O perigo da “conta de chegar” do STF

Vai se desenhando nas informações vindas de Brasília, por repórteres e colunistas com acesso aos ministros do STF, uma tendência a fazer uma “conta de chegar” em relação ao decreto de perdão de Jair Bolsonaro à condenação de Daniel Silveira pelo Supremo Tribunal Federal.

Seria, na visão deles, um acolhimento da legalidade do decreto, mas a manutenção da inelegibilidade do deputado pelos 8 anos e nove meses da pena que lhe foi imposta.

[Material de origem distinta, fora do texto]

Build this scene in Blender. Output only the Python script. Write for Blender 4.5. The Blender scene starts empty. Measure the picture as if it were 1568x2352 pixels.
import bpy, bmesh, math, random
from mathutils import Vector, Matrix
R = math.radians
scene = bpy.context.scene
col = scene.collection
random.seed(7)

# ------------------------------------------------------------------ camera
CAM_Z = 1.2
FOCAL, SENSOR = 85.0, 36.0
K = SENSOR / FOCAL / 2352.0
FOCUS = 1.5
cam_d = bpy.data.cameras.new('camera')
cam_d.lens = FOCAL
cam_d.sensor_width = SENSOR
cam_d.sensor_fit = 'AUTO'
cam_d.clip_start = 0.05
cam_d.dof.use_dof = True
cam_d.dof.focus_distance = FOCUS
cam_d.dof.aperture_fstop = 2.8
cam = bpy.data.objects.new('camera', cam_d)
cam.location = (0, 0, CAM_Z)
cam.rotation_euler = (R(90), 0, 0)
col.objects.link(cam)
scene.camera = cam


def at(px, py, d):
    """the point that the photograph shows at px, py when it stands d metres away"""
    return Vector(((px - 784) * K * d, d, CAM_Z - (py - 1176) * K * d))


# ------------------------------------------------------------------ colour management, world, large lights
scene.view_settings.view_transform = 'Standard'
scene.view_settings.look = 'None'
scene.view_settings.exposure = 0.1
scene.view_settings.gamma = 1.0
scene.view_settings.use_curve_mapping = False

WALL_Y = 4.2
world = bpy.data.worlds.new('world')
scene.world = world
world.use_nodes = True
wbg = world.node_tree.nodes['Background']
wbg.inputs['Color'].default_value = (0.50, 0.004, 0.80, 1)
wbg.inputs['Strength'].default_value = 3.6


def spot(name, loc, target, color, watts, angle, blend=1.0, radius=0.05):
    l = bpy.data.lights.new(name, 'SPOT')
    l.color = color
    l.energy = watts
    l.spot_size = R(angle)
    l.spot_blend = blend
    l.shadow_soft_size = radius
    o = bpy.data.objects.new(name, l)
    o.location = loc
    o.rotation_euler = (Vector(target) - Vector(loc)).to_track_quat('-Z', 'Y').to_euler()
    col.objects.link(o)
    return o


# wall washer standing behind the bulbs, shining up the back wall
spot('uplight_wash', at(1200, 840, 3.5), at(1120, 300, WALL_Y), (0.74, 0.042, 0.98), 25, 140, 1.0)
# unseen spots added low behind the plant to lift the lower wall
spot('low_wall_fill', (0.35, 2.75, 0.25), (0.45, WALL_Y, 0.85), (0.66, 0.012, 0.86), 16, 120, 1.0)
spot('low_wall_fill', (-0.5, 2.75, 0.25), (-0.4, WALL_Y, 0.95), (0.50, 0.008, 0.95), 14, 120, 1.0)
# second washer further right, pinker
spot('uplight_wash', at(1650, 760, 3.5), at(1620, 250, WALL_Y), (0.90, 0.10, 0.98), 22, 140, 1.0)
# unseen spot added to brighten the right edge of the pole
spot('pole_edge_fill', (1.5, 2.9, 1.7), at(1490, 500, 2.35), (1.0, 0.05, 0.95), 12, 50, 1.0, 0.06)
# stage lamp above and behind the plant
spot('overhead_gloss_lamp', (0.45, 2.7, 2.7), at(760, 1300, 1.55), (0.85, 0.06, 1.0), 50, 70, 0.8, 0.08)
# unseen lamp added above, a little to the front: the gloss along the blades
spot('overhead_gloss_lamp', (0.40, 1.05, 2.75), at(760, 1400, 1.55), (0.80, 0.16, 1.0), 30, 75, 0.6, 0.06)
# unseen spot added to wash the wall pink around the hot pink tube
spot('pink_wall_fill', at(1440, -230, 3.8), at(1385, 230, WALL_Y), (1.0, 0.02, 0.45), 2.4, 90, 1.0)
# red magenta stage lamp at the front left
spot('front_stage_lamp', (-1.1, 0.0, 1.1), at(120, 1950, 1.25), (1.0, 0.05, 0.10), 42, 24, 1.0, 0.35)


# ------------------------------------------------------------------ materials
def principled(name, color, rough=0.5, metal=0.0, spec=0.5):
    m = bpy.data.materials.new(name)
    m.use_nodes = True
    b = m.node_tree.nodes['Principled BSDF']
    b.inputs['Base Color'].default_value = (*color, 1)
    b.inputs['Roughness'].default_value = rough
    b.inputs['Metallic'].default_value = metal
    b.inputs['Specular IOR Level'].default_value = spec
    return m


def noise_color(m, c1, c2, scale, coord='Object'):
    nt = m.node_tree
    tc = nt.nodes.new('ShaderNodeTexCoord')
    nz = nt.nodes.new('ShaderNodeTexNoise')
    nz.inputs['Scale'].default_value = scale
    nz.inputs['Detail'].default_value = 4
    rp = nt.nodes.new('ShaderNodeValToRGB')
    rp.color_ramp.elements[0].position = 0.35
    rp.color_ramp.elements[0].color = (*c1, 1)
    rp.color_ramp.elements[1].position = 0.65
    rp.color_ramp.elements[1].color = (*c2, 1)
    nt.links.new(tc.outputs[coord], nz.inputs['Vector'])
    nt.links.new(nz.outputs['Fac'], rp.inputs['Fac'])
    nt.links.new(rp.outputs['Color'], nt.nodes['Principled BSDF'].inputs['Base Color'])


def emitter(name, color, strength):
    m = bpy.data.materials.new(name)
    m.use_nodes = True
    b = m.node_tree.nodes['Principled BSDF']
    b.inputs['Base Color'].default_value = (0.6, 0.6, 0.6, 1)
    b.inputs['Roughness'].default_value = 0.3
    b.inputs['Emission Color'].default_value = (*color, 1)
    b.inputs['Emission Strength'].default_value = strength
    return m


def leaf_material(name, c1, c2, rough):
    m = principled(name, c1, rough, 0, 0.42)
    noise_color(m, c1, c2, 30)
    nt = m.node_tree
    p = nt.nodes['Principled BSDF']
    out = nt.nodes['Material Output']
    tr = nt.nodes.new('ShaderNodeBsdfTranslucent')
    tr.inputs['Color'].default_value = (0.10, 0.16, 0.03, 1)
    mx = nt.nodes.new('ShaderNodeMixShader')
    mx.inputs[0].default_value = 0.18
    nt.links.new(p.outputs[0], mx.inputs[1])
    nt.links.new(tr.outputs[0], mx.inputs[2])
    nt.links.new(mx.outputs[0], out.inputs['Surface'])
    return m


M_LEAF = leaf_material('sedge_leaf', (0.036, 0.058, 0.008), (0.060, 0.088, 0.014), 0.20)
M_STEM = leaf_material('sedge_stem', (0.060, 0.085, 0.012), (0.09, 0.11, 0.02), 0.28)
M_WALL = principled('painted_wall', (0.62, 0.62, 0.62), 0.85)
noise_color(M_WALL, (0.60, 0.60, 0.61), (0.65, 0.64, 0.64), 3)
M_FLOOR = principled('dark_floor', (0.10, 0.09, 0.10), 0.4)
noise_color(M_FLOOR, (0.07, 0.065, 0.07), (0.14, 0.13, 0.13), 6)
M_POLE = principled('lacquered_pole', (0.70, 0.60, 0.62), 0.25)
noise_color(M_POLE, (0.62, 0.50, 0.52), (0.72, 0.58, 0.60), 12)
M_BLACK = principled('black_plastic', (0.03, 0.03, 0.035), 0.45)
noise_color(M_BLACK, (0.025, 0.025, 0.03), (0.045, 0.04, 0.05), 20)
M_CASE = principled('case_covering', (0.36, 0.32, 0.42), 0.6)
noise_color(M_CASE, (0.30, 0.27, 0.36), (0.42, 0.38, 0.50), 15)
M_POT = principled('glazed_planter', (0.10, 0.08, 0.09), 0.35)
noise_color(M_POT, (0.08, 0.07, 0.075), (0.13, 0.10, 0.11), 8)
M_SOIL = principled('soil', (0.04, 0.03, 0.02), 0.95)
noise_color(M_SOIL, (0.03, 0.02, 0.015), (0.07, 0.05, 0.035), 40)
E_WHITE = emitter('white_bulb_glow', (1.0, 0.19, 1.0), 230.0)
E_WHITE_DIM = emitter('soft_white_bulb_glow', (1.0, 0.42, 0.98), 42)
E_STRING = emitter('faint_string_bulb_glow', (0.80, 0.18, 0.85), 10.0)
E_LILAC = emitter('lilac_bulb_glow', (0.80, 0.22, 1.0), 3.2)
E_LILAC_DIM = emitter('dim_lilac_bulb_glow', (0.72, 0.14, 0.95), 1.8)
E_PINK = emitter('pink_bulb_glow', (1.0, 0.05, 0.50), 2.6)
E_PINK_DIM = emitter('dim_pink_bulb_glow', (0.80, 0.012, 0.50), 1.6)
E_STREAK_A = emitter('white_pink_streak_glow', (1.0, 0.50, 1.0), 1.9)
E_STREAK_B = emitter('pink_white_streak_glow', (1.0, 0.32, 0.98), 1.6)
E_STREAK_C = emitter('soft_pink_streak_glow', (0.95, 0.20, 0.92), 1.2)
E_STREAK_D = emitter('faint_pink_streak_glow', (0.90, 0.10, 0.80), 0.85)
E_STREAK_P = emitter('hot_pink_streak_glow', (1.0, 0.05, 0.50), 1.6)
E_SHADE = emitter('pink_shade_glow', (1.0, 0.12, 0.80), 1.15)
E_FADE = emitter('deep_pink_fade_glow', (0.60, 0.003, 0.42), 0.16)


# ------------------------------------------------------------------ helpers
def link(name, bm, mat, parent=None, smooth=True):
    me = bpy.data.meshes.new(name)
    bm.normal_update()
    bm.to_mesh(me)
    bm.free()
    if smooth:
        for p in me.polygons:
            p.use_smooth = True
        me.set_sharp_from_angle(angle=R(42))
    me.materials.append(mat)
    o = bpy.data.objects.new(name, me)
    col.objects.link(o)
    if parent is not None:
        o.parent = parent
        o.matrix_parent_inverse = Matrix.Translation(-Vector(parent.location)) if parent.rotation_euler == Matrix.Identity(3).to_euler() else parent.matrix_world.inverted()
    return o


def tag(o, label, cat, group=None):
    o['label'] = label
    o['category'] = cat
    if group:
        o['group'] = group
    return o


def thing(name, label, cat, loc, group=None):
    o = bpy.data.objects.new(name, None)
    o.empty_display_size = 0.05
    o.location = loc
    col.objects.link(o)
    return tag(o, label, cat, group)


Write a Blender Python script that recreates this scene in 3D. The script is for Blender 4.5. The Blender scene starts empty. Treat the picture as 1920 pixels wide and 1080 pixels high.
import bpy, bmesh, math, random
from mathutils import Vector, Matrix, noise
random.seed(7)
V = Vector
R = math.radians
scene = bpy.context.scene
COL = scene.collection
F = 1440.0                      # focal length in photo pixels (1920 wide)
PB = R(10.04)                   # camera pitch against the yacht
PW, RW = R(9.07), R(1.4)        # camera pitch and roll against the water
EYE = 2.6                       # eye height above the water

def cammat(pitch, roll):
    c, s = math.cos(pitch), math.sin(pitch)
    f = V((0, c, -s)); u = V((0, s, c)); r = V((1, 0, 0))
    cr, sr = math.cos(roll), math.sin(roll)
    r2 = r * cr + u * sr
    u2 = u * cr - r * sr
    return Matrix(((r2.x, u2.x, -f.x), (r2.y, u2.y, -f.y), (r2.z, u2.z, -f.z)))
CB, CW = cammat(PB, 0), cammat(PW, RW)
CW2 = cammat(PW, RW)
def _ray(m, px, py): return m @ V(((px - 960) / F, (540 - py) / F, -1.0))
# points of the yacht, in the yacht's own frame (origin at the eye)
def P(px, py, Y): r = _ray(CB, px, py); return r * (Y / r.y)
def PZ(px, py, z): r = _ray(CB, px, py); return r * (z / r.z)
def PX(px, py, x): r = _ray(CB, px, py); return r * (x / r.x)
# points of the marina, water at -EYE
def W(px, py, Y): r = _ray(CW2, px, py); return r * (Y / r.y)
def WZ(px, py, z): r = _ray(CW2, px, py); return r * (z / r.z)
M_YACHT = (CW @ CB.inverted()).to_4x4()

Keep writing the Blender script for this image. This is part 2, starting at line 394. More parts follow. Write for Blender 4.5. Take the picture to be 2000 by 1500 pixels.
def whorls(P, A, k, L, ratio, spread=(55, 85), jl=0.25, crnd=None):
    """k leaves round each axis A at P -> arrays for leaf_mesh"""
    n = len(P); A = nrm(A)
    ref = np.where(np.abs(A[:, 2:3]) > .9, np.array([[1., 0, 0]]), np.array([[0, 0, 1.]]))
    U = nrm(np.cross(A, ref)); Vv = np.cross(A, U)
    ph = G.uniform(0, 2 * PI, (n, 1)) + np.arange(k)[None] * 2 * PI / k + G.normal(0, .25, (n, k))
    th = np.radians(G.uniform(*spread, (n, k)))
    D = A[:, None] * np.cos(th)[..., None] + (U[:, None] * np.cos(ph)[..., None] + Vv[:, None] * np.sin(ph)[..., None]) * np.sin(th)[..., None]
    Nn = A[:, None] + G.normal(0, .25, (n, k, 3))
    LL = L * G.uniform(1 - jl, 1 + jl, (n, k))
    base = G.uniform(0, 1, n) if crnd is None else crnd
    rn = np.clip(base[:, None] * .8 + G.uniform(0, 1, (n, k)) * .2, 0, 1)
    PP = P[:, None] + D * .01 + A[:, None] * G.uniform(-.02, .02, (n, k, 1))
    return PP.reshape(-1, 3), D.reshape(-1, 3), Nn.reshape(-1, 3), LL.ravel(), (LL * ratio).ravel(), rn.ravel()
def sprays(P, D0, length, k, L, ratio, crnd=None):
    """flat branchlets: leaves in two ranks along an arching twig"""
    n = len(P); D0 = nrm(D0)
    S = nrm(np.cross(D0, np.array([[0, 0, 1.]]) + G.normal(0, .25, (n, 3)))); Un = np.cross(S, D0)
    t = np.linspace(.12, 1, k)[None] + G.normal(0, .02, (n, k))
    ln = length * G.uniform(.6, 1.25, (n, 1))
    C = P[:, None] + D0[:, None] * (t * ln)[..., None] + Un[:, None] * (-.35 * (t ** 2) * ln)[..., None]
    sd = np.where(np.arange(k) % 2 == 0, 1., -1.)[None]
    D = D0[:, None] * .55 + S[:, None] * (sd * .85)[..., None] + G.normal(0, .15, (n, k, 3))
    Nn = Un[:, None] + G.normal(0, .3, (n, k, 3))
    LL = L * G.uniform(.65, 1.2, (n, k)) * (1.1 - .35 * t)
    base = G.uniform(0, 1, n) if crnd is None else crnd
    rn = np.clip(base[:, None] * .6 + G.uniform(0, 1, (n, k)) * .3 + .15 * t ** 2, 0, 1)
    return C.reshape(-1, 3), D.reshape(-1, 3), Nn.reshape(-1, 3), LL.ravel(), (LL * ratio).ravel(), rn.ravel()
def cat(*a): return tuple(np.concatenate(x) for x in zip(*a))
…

Ou seja, anula-se a pena criminal e mantêm-se as repercussões civis da condenação.

Isso estaria esboçado, restando apenas um impasse: como considerar, para efeitos civis – já que os criminais seriam anulados -, uma pena que não chegou a transitar em julgado, pois o julgamento não terminou, por restar recurso.

Mas isso é que não será inédito que se apele ao “duplo mortal carpado”, algum malabarismo jurídico que resolva esta contradição.

A questão é o fundamento real desta eventual decisão, que é descaradamente político, porque a interpretação de que, por ser ato privativo do presidente decretar graça, não importando a motivação é tosca e não resiste a qualquer exame de precedentes. Apenas um: nomear ministros de Estado é, sem dúvida, ato privativo do presidente, mas Gilmar Mendes vetou a nomeação de Lula como ministro da Casa Civil de Dilma Rousseff, durante a crise do impeachment, por desvio de finalidade e não surgiram juristas para questionar a invasão do poder discricionário da Presidenta.

Agora, apelar-se-ia a este argumento por uma razão central: a de evitar o confronto aberto com Bolsonaro e, ao mesmo tempo, encontrar-se uma saída “esperta”, que tirasse dele e de Daniel Silveira a recompensa eleitoral do caso.

Numa pobre metáfora, dá-se um peso de carne ao cachorro para que ele não te devore.

Seria uma solução sábia, se isto saciasse o apetite do cão, ao menos até que se pudesse passar-lhe as correias dos controles legais e constitucionais a que o poder, na democracia, deve estar cingido.

Ocorre que ele permanecerá por vários meses – antes e , por até 60 dias, depois das eleições – solto e com suas mandíbulas ansiosas por mais. E que, com o sucesso da investida ousada, passe a sentir-se poderoso ao ponto de que exigi-lo com crescente ferocidade.

Não é preciso, para que se verifique a excepcionalidade escancarada do decreto de graça mais do que o fato de, até onde a memória alcança, só ter sido usado uma vez – por José Linhares, para perdoar dois italianos que serviam à Força Expedicionária Brasileira. Ou que esteja evidente não ser movido pelo padecimento de alguém, mas o mero desejo de desconstituir um decisão judicial, por razões políticas.

A legalidade do disparo de uma arma de fogo guarda inseparável ligação com a motivação do tiro.

Está-se diante de uma evidente repetição da fábula do lobo e do cordeiro, na qual as razões do lobo sempre se imporão. E o fim que esta teve para o cordeiro todos conhecem bem.